Hooray For Hollywood

HOORAY FOR HOLLYWOOD – PUPPETEER – JULY – SEPTEMBER 22ND 2011

In July 2011 I was spotted by Raven Kaliana of the small-scale puppetry company Puppet (R)Evolution during a course at the Little Angel Theatre.  Her company was to take their critically-acclaimed show ‘Hooray For Hollywood’ to the 50th Festival Mondial des Theatres de Marionnettes (World Puppetry Festival) in Charleville-Mezieres, France, a festival which is often described as the ‘Edinburgh Festival of puppetry’. The company was one of three English companies asked to perform at the festival.

Hooray For Hollywood publicity photo

Puppet (R)Evolution strives to create partially devised pieces for adult audiences using both puppetry and performers onstage together that explore socially significant subjects. Hooray For Hollywood is a semi-autobiographical account where ‘both puppets and performers communicate a fractured tale for adult audiences, set within the child pornography industry’ written and directed by Raven Kaliana. The puppets represent the children, voiceless, controlled, grubby and objectified, while actors played the adults, their faces hidden by a curtain, to show the facelessness of the perpetrators involved in the industry.

The 40 minute performance featuring table-top and shadow puppetry, live actors and a live violin score. The story follows a young girl called Sylvia, whose parents first allow her to be abused and photographed along with a boy called Martin and then later sell her to a film studio in Hollywood. Both children strive, with difficulty, to escape but are ignored by the people who should have protected them.

I was cast as the lead puppeteer of the boy Martin. I took control of the head, hands and the pelvis, while another puppeteer controlled the legs and the arms when needed. As well as controlling the physical aspects of the puppet, I led the essence of his character, his emotional intensity, his interactions with other characters and – most importantly with puppets – his breath. I would have to puppeteer Martin through very intense emotions and situations.
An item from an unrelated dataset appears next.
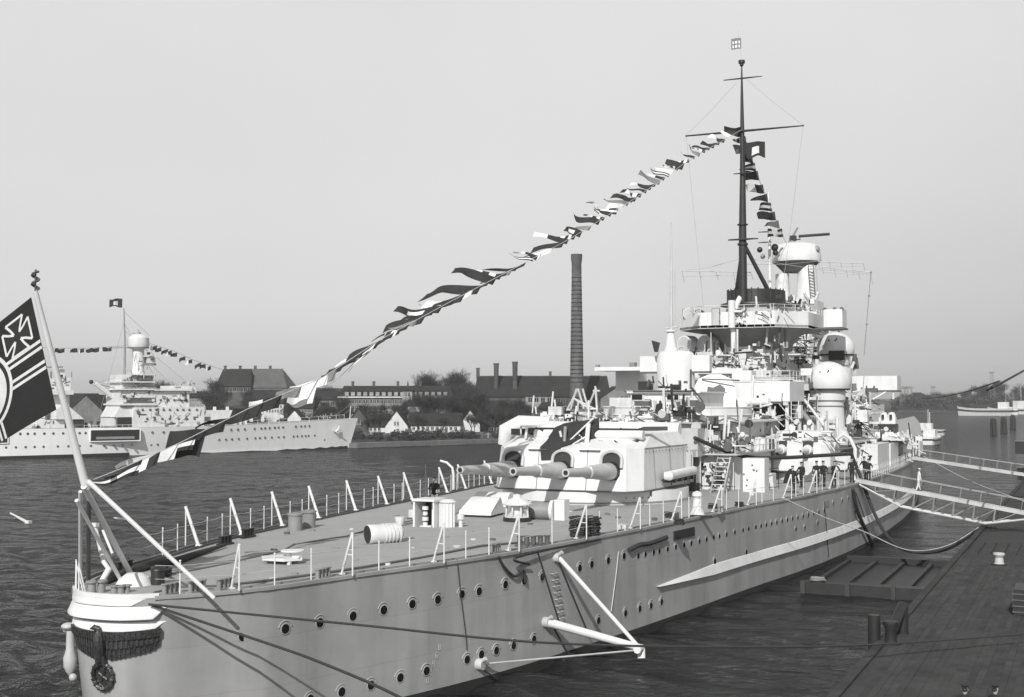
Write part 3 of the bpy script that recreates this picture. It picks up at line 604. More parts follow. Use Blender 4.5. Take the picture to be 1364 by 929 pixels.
for y_ in (48.0, 51.2, 54.0): q = MB(); f_ = min(1, (y_-45.9)/9.1); q.tube([(5.52+.4*f_, y_, 6.78), (5.38+.39*f_, y_, 9.52)], .03, 5); q.build('armour_joint', GRY, tur)
q = MB(); q.tube([(5.37, 46.45, 9.56), (5.76, 55, 9.56)], .035, 5); q.build('armour_joint', GRY, tur)
for k in range(14): q = MB(); u_ = k/13.; q.ball((5.42+.42*u_, 46.6+8.2*u_, 9.35), .055, 6, 4); q.build('rivet_head', GRY, tur)
# turret side fittings: life-raft roll on brackets, rear overhang box, ladder
q = MB(); q.tube([V3((6.05, 48.6, 7.6)), V3((6.35, 48.65, 7.6)), V3((6.45, 54.2, 7.7))], [.25, .33, .33], 12); q.build('canvas_float_roll', CANL, tur)
q = MB()
q.box(5.7, 6.5, 49.0, 54.4, 7.20, 7.30)
for k in range(4): q.box(5.72, 6.6, 49.3+k*1.45, 49.65+k*1.45, 7.1, 7.36)
q.build('float_bracket', BLK, tur)
q = MB(); q.box(5.12, 5.95, 55.3, 56.6, 8.6, 9.0); q.box(4.9, 5.9, 55.2, 57.2, 9.0, 9.12); q.build('turret_rear_hood', WH2, tur)
q = MB(); q.box(5.8, 6.15, 54.6, 54.75, 6.8, 9.0); q.box(5.8, 6.15, 55.1, 55.25, 6.8, 9.0)
for k in range(7): q.box(5.95, 6.1, 54.75, 55.1, 6.95+k*.3, 7.0+k*.3)
q.build('turret_ladder', LGY, tur)
q = MB(); q.prism([(5.2, 46.9), (5.62, 47.1), (5.62, 48.6), (5.3, 49.6)], 6.3, 6.6); q.build('barbette_bracket', DGY, tur)
q = MB()
for x, y in ((842, 660), (852, 664), (860, 660), (832, 664)):
    p = att(x, y, 46.5); q.ball((5.0+(x-842)*.04, 45.3+(x-842)*.05, 6.3), .09, 8, 5)
q.build('barbette_bolt', DGY, tur)
# rangefinder through the rear of the turret
q = MB(); q.tube([(-9.4, 57, 10.55), (-9.2, 57, 10.6), (-5, 57, 10.6), (3, 57, 10.6), (4.6, 57, 10.6)], [.45, .62, .55, .55, .5], 18); q.build('turret_rangefinder', WHT, tur)
q = MB(); q.tube([(-9.9, 56.6, 9.2), (-9.7, 56.7, 10.3), (-8.6, 56.9, 10.9), (-6, 57, 11.0)], [.5, .75, .7, .5], 14); q.build('rangefinder_hood', WHT, tur)
# roof: catapult beam, black canvas cover, posts, lattice, walkway
for xa, xb in ((-3.1, -1.5), (.9, 5.0)): q = MB(); q.tube([(xa, 47.3, 10.42), (xb, 47.3, 10.42)], .33, 18); q.build('catapult_beam', WHT, tur)
q = MB(); q.box(-4.2, 4.7, 46.9, 47.9, 9.78, 10.08); q.build('catapult_track', BLK, tur); q = MB(); q.box(-3.8, 4.8, 47.6, 48.3, 10.72, 10.86); q.build('catapult_track', DGY, tur)
q = MB(); q.box(-4.6, 4.8, 47.4, 48.1, 10.92, 11.0); q.build('roof_walkway', WHT, tur)
q = MB(); cy = 49.4
cy = 47.3; prof = [(-1.9, 10.6, .4), (-1.6, 10.9, .6), (-.9, 11.2, .75), (-.1, 11.35, .8), (.6, 11.4, .75), (1.3, 11.5, .5), (1.7, 11.6, .2)]
rn = random.Random(5)
q.loft([[V3((x, cy-wd, 9.9)), V3((x, cy-wd*1.05, (9.9+zt)/2)), V3((x+.1, cy-wd*.6, zt-.1)), V3((x, cy, zt)), V3((x, cy+wd*.7, zt-.2)), V3((x, cy+wd, 10.0))] for x, zt, wd in prof]); q.build('canvas_cover', CANV, tur, 60)
q = MB()
q.loft([[V3((-1.6, 46.9, 10.55)), V3((.9, 46.9, 10.75)), V3((.9, 47.5, 10.75)), V3((-1.6, 47.5, 10.5))], [V3((-1.7, 46.0, 9.98)), V3((.7, 46.0, 10.1)), V3((.7, 46.5, 10.1)), V3((-1.7, 46.5, 9.9))], [V3((-1.75, 45.0, 9.6)), V3((-.2, 45.0, 9.6)), V3((-.1, 45.3, 9.6)), V3((-1.75, 45.3, 9.55))], [V3((-1.6, 44.85, 8.7)), V3((-.75, 44.85, 8.75)), V3((-.7, 45.1, 8.8)), V3((-1.6, 45.1, 8.7))]]); 
q.build('dark_apron', CANV, tur, 60)  # dark sheet running down the sloping face below the cover
q = MB(); q.tube([(-.3, 45.9, 9.7), (-.3, 46.1, 11.0)], .12, 10); q.build('roof_post', GRY, tur)
q = MB(); q.tube([(1.3, 46, 9.75), (1.3, 46.4, 11.2)], .16, 10); q.tube([(-.2, 46, 9.8), (1.6, 46.6, 11.6)], .06, 6); q.tube([(1.5, 46, 9.8), (.3, 46.6, 10.6)], .05, 6); q.tube([(.2, 45.8, 9.7), (1.2, 46.0, 10.3)], .05, 6); q.build('roof_lattice', WHT, tur)
q = MB(); q.prism([(-5.6, 48.6), (-2.4, 47.0), (-2.4, 48.4)], 10.3, 10.75); q.build('beam_end_cover', CANV, tur); q = MB(); q.prism([(4.7, 47.6), (4.7, 48.2), (6.0, 49.6)], 10.7, 11.0); q.build('beam_end_cover', DGY, tur)
for x in (-4.4, -3.2, 3.2, 4.6): q = MB(); q.tube([(x, 47.7, 10.0), (x, 47.7, 10.95)], .07, 6); q.build('walkway_post', WHT, tur)
# ---------------------------------------------------------------- superstructure of the battleship
def ab(q, x0, y0, x1, y1, t, L_, tp=0., mi=0):      # block whose after face, at station t, is seen between these pixels
    xm, ym = (x0+x1)/2., (y0+y1)/2.
    a, b = att(x0, ym, t).x, att(x1, ym, t).x; z1, z0 = att(xm, y0, t).z, att(xm, y1, t).z
    q.box(a, b, t, t+L_, z0, z1, mi, tp); return a, b, z0, z1
def S(q, nm, m=None, par=ship, sm=38, **k): return q.build(nm, m or WHT, par, sm)
rn = random.Random(11)
def rail(pts, h=1.05, par=ship, n=None, name='guard_rail', m=None, close=False):
    q = MB(); pts = [V3(p) for p in pts]
    if close: pts.append(pts[0])
    for hh in (h, h*.55): q.tube([p+V3((0, 0, hh)) for p in pts], .025, 5)
    for a, b in zip(pts, pts[1:]):
        k = max(1, int((b-a).length/1.3))
        for i in range(k): p = a.lerp(b, i/k); q.tube([p, p+V3((0, 0, h))], .03, 5)
    q.tube([pts[-1], pts[-1]+V3((0, 0, h))], .03, 5)
    return q.build(name, m or WHT, par)
def ladder(p0, p1, wd, steps, par=ship, name='ladder', m=None, ax=(1, 0, 0)):
    q = MB(); p0, p1, a = V3(p0), V3(p1), V3(ax)*wd/2
    for sg in (-1, 1): q.tube([p0+a*sg, p1+a*sg], .045, 6)
    for k in range(1, steps): p = p0.lerp(p1, k/steps); q.box(p.x-abs(a.x)-.01, p.x+abs(a.x)+.01, p.y-.1-abs(a.y), p.y+.1+abs(a.y), p.z-.02, p.z+.02)
    return q.build(name, m or WHT, par)
def dark_ports(par, face, t, ws, z, r=.16):      # round ports on an after-facing wall at station t
    for w_ in ws:
        q = MB(); q.lathe((w_, t, z), [(r*1.3, .0), (r*1.3, -.05), (r, -.06), (r, -.03)], 12, ax='y'); q.lathe((w_, t, z), [(r*.98, -.0), (r*.98, -.055), (.001, -.056)], 12, ax='y', mi=1); q.build('porthole', [WHT, BLK], par)
def door(par, x0, x1, t, z0, z1, m=None):
    q = MB(); q.box(x0, x1, t-.05, t+.02, z0, z1); return q.build('door', m or GRY, par)
# decks and deckhouses
q = MB(); q.prism([(-6.6, 62.4), (6.6, 62.4), (7.4, 64), (7.4, 74.5), (6.5, 76), (6.5, 84), (8.8, 86), (8.8, 118), (6.5, 132), (4, 142), (-4, 142), (-6.5, 132), (-8.8, 118), (-8.8, 86), (-7.2, 76), (-7.4, 64)], DK, 8.5)
h1 = S(q, 'deckhouse', WHT, ship, 20)
q = MB(); q.prism([(-9, 61.5), (7.8, 61.5), (8.2, 64), (8.2, 74.8), (7.6, 75.8), (7.6, 86.8), (11.8, 88), (11.8, 118), (8, 131), (4.5, 142.5), (-4.5, 142.5), (-8, 131), (-11.8, 118), (-11.8, 88), (-10, 86), (-10, 62)], 8.5, 8.62)
S(q, 'superstructure_deck', LGY, ship, 20)
q = MB(); q.box(5.0, 7.0, 62.36, 62.42, 7.05, 7.12); q.box(4.6, 7.41, 62.34, 62.42, 6.0, 6.07); S(q, 'wall_ledge', DGY, h1)
dark_ports(h1, 0, 62.4, (3.1, 3.9, 4.7, 5.5), 7.7); dark_ports(h1, 0, 62.4, (-5, -4), 7.5)
for k in range(9):
    q = MB(); q.lathe((7.42, 65+k*1.1, 7.5), [(.001, -.02), (.18, -.02), (.2, .04), (.14, .05), (.001, .05)], 12, ax='x', mi=0); S(q, 'porthole', GLS, h1)
q = MB()   # lifebuoy on the wall
for k in range(16):
    a, b = 2*PI*k/16, 2*PI*(k+1)/16; q.tube([(5.6+.36*math.cos(a), 62.28, 6.6+.36*math.sin(a)), (5.6+.36*math.cos(b), 62.28, 6.6+.36*math.sin(b))], .09, 6, mi=1 if k % 4 == 0 else 0)
q.build('lifebuoy', [DGY, WHT], h1)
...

This required a lot of focus, adaptability and the ability to work as a close ensemble with my fellow puppeteers.

Sylvia and Martin

The rehearsal period was short, intense and lasted three weeks. Hooray For Hollywood, originally devised at the Central School of Speech and Drama, was already an established but nevertheless evolving show. The show had to be relatively consistent with its previous incarnation, so I was heavily directed in regards of the key moments of the show. However, I had a lot of freedom in developing Martin’s character.

The most rewarding aspect of this process was learning from the other skilled puppeteers, something that I had not encountered before. I learnt that puppeteering isn’t about manipulating and making a puppet do something, but seeing yourself as an outside energy who just supports the puppet in what it wants to do. So although I was not involved in devising the show, I was given the chance to really explore puppetry and pinning down my skills in portraying realistic characters.

(L-R) Julia Briginshaw, Sara Kirkpatrick & Joni-Rae Carrack
Puppeteering Sylvia during the final scene
Photo by Tratincica Tinka Slavicek

I felt that there was a huge responsibility to communicate the messages of the show. It was important to get the autobiographical facts right and as truthful as possible and to show how children caught in this industry need to be heard to let them have a chance of escape.

This was my first professional production as well as my first puppetry performance outside of University. I received some fantastic feedback. I was told I have been the best puppeteer of Martin, which was especially impressive due to my age (being ten years younger than most of the cast) and relatively inexperience. I gained a lot of confidence in my work and it confirmed my ability and passion for puppetry.

This piece has also influenced my own approach to work and what work I want to explore. It has shown me the power of puppetry, its relevance in theatre, its potential for adult audiences and its potential to be used to tackle social issues.